Everyone now talks about electric cars. According to car manufacturers, starting from 2030, only lithium-ion-powered vehicles will be produced in Europe. A real revolution is underway, a revolution that the Tesla Roadster has the merit to have triggered fifteen years ago.
The first four-wheeler Elon Musk put on the road now seems a retrofuturistic object – surpassed by competitors, but incredibly avant-garde at the time. Making it was certainly not easy, so much so that Tesla risked financial collapse several times in the four years following its launch. The most long-standing issue regarded the battery design, since at that time no one had aver connected about seventy batteries in parallel in order to install them on a car.
In the plant that slowly became a development and research hub, the engineers tried to understand what the best way to dissipate the heat generated by the current flow was, then they connected the battery pack to an air-cooled three-phase asynchronous motor; this transmitted power to the rear wheels through a continuous torque BorgWarner single-speed transmission. It was October 2004. Four months later, the powertrain was assembled on a modified Lotus Elise, a car Musk has always loved for its shape, lightness, and performance – the prototype of the first Roadster was ready. Musk used the prototype to go to the board meeting, declaring himself satisfied and that he would continue to invest in the project.

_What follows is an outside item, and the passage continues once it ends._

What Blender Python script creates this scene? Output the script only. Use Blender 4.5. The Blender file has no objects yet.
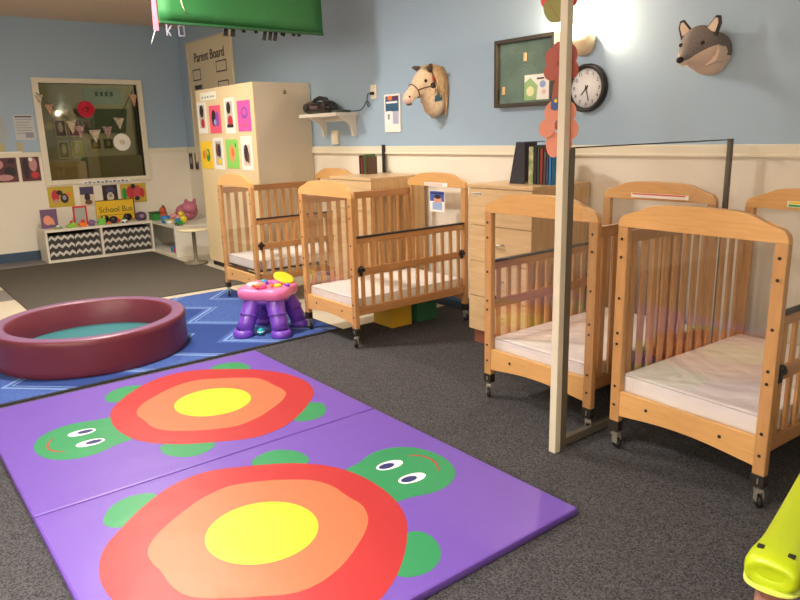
import bpy, bmesh, math, random
from mathutils import Vector, Matrix, Quaternion
random.seed(7)
S = bpy.context.scene
COL = bpy.data.collections.new('playroom'); S.collection.children.link(COL)
PI = math.pi

# ------------------------------------------------------------------ materials
def lin(c):
    return tuple(((v/255)/12.92 if v/255 <= .04045 else ((v/255+.055)/1.055)**2.4) for v in c)+(1,)
MATS = {}
def mat(name, rgb, rough=.5, metal=0, bump=None, noise=None, spec=.5, emit=None, coat=0, sheen=0):
    if name in MATS: return MATS[name]
    m = bpy.data.materials.new(name); m.use_nodes = True; MATS[name] = m
    nt = m.node_tree; b = nt.nodes['Principled BSDF']
    b.inputs['Base Color'].default_value = lin(rgb); b.inputs['Roughness'].default_value = rough
    b.inputs['Metallic'].default_value = metal; b.inputs['Specular IOR Level'].default_value = spec
    b.inputs['Coat Weight'].default_value = coat; b.inputs['Sheen Weight'].default_value = sheen
    if emit: b.inputs['Emission Color'].default_value = lin(rgb); b.inputs['Emission Strength'].default_value = emit
    tc = nt.nodes.new('ShaderNodeTexCoord')
    if noise:                       # (scale, rgb2, detail)
        n = nt.nodes.new('ShaderNodeTexNoise'); n.inputs['Scale'].default_value = noise[0]; n.inputs['Detail'].default_value = noise[2]
        r = nt.nodes.new('ShaderNodeValToRGB'); r.color_ramp.elements[0].color = lin(rgb); r.color_ramp.elements[1].color = lin(noise[1])
        r.color_ramp.elements[0].position = .36; r.color_ramp.elements[1].position = .64
        nt.links.new(tc.outputs['Object'], n.inputs['Vector']); nt.links.new(n.outputs['Fac'], r.inputs['Fac']); nt.links.new(r.outputs['Color'], b.inputs['Base Color'])
    if bump:                        # (scale, strength, distance)
        n2 = nt.nodes.new('ShaderNodeTexNoise'); n2.inputs['Scale'].default_value = bump[0]; n2.inputs['Detail'].default_value = 4
        bp = nt.nodes.new('ShaderNodeBump'); bp.inputs['Strength'].default_value = bump[1]; bp.inputs['Distance'].default_value = bump[2]
        nt.links.new(tc.outputs['Object'], n2.inputs['Vector']); nt.links.new(n2.outputs['Fac'], bp.inputs['Height']); nt.links.new(bp.outputs['Normal'], b.inputs['Normal'])
    return m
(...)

In 2005, in order to manufacture the Roadster, Tesla signed a contract with Lotus that included a supply of glider-cars, cars entirely made by the British manufacturer, but with no powertrain which was instead assembled at the Menlo Park facility in California.

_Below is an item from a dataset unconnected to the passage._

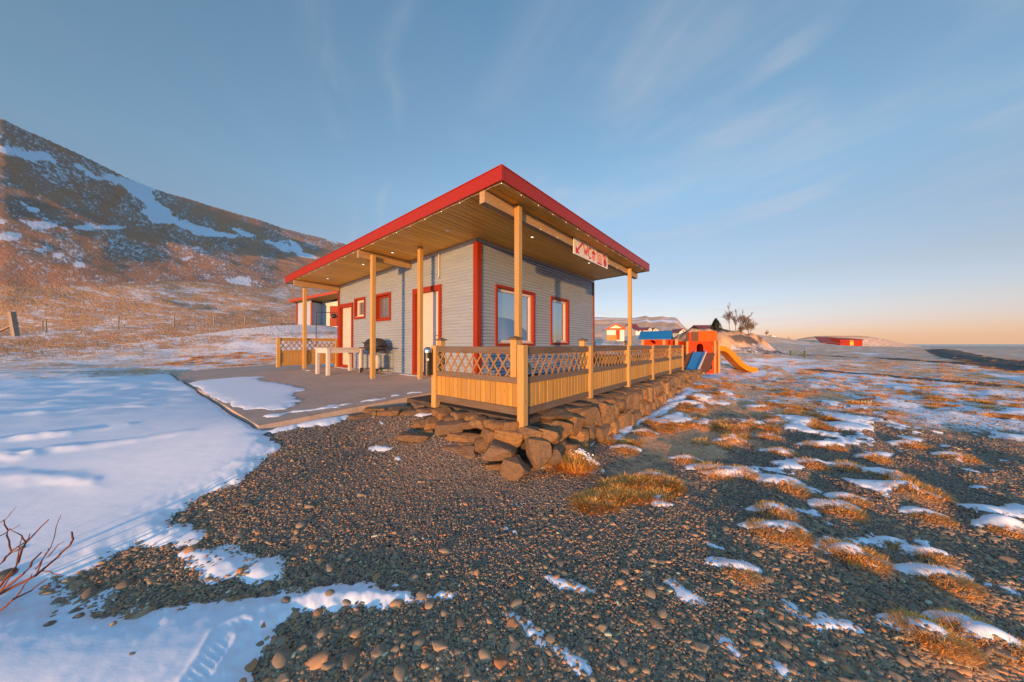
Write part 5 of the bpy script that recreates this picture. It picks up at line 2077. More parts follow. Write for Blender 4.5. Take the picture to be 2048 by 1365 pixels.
def build_gravel():
    coll = proto_collection('pebble', [pebble_mesh(200 + i, 2) for i in range(14)])
    P, Rr, Sc, T = [], [], [], []
    for n, lo, hi, seed, sink in ((110000, .006, .015, 1, .2), (40000, .012, .026, 2, .36), (2600, .024, .046, 3, .44)):
        x, y, z, ok = near_ground_points(n, -60, 2110, 760, 1400, seed)
        r = np.random.default_rng(seed + 50)
        dep = snow_depth(x, y)
        gr = grass_mask(x, y)
        fine = np.exp(-((x - FINE_C[0]) / 1.5) ** 2 - ((y - FINE_C[1]) / 1.0) ** 2)
        size = lo + (hi - lo) * r.random(n) ** 1.7
        if seed == 1:
            size = size * np.maximum(1, y / 3.0)
            ok &= (y < 12)
        else:
            ok &= (y < 9) & (r.random(n) > fine * (.80 if seed == 2 else .93)) & (r.random(n) > sstep(.3, .8, gr) * .85)
        ok &= free(x, y) & (dep < size * .75) & (r.random(n) > sstep(.4, .9, gr) * .6)
        ok &= (r.random(n) > np.where(dep > .004, .55, 0))
        i = np.where(ok)[0]
        m = len(i)
        P.append(np.stack([x[i], y[i], z[i] + size[i] * (.5 - sink) * .7 + np.maximum(dep[i], 0) * .65], 1))
        Rr.append(np.stack([r.normal(0, .22, m), r.normal(0, .22, m), r.uniform(0, 2 * PI, m)], 1))
        Sc.append(np.repeat(size[i][:, None] / 2, 3, 1) * r.uniform(.85, 1.2, (m, 3)))
        tone = np.clip(r.normal(.40, .28, m), 0, .97)
        tone = np.where(r.random(m) < .012, 1.0, tone)
        T.append(tone)
    r = np.random.default_rng(88)
    m = 16000
    x, y = r.uniform(-3, 5, m), r.uniform(-1.2, 2.2, m)
    px_ = FPX * x / np.maximum(y, .05)
    seen = (y > 1.25) & (np.abs(px_) < 1060)
    size = r.uniform(.016, .045, m)
    ok = ~seen & (snow_depth(x, y) < size * .5) & (np.hypot(x, y) > .35)
    i = np.where(ok)[0]
    P.append(np.stack([x[i], y[i], ground(x[i], y[i]) + size[i] * .1], 1))
    Rr.append(np.stack([r.normal(0, .2, len(i)), r.normal(0, .2, len(i)), r.uniform(0, 2 * PI, len(i))], 1))
    Sc.append(np.repeat(size[i][:, None] / 2, 3, 1))
    T.append(np.clip(r.normal(.4, .28, len(i)), 0, .97))
    P, Rr, Sc, T = map(np.concatenate, (P, Rr, Sc, T))
    scatter('gravel', P, Rr, Sc, rng.integers(0, 14, len(P)), T, coll, 'rounded dark beach pebbles covering the ground before the cabin', 'gravel')
    # the largest cobbles, one by one, as pieces of the ground
    big = [pebble_mesh(300 + i, 3, 'cobble') for i in range(12)]
    cand = []
    x, y, z, ok = near_ground_points(2600, -40, 2090, 960, 1400, 77, .8)
    r = np.random.default_rng(9)
    size = r.uniform(.035, .072, len(x)) * np.where(y > 2.6, .8, 1)
    dep = snow_depth(x, y)
    fine = np.exp(-((x - FINE_C[0]) / 1.5) ** 2 - ((y - FINE_C[1]) / 1.0) ** 2)
    ok &= free(x, y) & (dep < .05) & (r.random(len(x)) > fine * .92) & (r.random(len(x)) > (dep > .01) * .82)
    fixed = [(705, 1322, .13), (632, 1340, .12), (660, 1330, .11), (562, 1332, .13), (600, 1300, .08), (525, 1262, .07), (1100, 1290, .10), (1040, 1050, .05), (590, 1080, .05), (712, 1084, .045), (872, 1122, .055), (865, 1040, .03), (303, 1330, .07), (380, 1335, .05), (530, 1290, .05), (478, 1300, .03),
             (200, 1048, .07), (218, 1052, .06), (415, 1010, .08), (210, 1075, .06), (108, 1075, .08), (135, 1078, .06), (160, 1078, .04), (250, 1175, .11), (300, 1172, .06), (92, 1195, .08), (155, 1230, .08), (1320, 1180, .07), (1450, 1040, .05), (48, 1115, .12), (8, 1175, .16), (330, 1020, .05), (370, 1012, .04), (182, 935, .07), (300, 1055, .03)]
    chosen = []
    for u, v, s in fixed:
        gx, gy = gpt(u, v)
        chosen.append((gx, gy, s * .68))
    for i in np.where(ok)[0]:
        if len(chosen) >= 285:
            break
        if all((x[i] - a) ** 2 + (y[i] - b) ** 2 > (size[i] * .55 + s * .55) ** 2 for a, b, s in chosen):
            chosen.append((float(x[i]), float(y[i]), float(size[i])))
    xs = np.array([c[0] for c in chosen])
    ys = np.array([c[1] for c in chosen])
    zs = ground(xs, ys)
    ds = snow_depth(xs, ys)
    for k, (a, b, s) in enumerate(chosen):
        o = put('cobble', big[k % 12], GROUND, (a, b, zs[k] + s * .04 + max(0, ds[k]) * .6), (r.normal(0, .15), r.normal(0, .15), r.uniform(0, 2 * PI)), (s / 2 * r.uniform(.9, 1.15), s / 2, s / 2 * r.uniform(.85, 1.2)))
        o['tone_self'] = float(np.clip(r.normal(.36, .24), 0, .95))


build_gravel()


# ------------------------------------------------------------------ grass
def tuft_mesh(seed, blades=70, h=.16, spread=.10, lean=(0, 0), name='tuft', thin=1.0, mound=0.0):
    r = np.random.default_rng(seed)
    V, F = [], []
    for _ in range(blades):
        a = r.uniform(0, 2 * PI)
        rad = spread * math.sqrt(r.random()) * .7
        bx, by = rad * math.cos(a), rad * math.sin(a)
        L = h * r.uniform(.55, 1.15)
        tilt = r.uniform(.35, 1.3)
        a2 = a + r.normal(0, .5)
        dx, dy = math.cos(a2) * math.sin(tilt) + lean[0], math.sin(a2) * math.sin(tilt) + lean[1]
        dz = math.cos(tilt)
        w = r.uniform(.0022, .0042) * thin
        sx, sy = -math.sin(a2) * w, math.cos(a2) * w
        n = len(V)
        for s, k, bend in ((0, 1, 0), (.5, .85, .10), (1, .12, .38)):
            cx, cy, cz = bx + dx * L * s, by + dy * L * s, dz * L * s - bend * L * .55
            mz = mound * math.exp(-(cx * cx + cy * cy) / .17 ** 2)
            V += [(cx - sx * k, cy - sy * k, mz + max(cz, .004)), (cx + sx * k, cy + sy * k, mz + max(cz, .004))]
        F += [(n, n + 1, n + 3, n + 2), (n + 2, n + 3, n + 5, n + 4)]
    return np_mesh(name, np.array(V), np.array(F), M['tussock'] if name == 'grass_tussock' else M['grass'], smooth=False)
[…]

On June 19th 2006, the first Roadster was presented to the public: it had a range of 340 to 390 kilometers, reached a maximum speed of 200 km/h, and an acceleration from 0 to 100 km/h in 3.9 seconds. Last but not least, the model could be recharged through the normal home electrical system in about 10/15 hours.
The small two-seater boasted clean lines that echoed, almost in every way, the Elise designed by Julian Thompson. Extremely compact, it took after the 1960s race cars; a small spoiler that had small, tapered fins extending from the rearview window and created an aerodynamic lift at high speeds. Official production started in March 2008 and ended in January 2012.

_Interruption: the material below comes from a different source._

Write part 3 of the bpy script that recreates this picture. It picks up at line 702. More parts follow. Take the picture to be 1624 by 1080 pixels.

The Roadster was sold in 31 countries and provided both Tesla Motors and the entire EV branch with precious lifeblood, redrawing the conceptual boundaries of electric cars which were regarded, up to that moment, as something clunky and not applicable to the automotive industry. The Roadster proved that a full electric car could compete with the combustion engine vehicles from the same market segment, in this case sports cars. Tesla learned a lot from his Roadster and spent all its expertise and earnings to build the Model S, the first vehicle to be entirely manufactured in-house.
It's worth adding that 2023 – after countless postponements − should have been the year of the new Tesla Roadster, whose prototype should be able to sprint from 0 to 100 km/h in less than 2 seconds and exceed 400 km/h, all of it with a range of about 1,000 kilometers. Dream or reality? We just have to wait and see − that the visionary Elon Musk knows how to turn sci-fi-like projects into concrete experiences is already an established fact.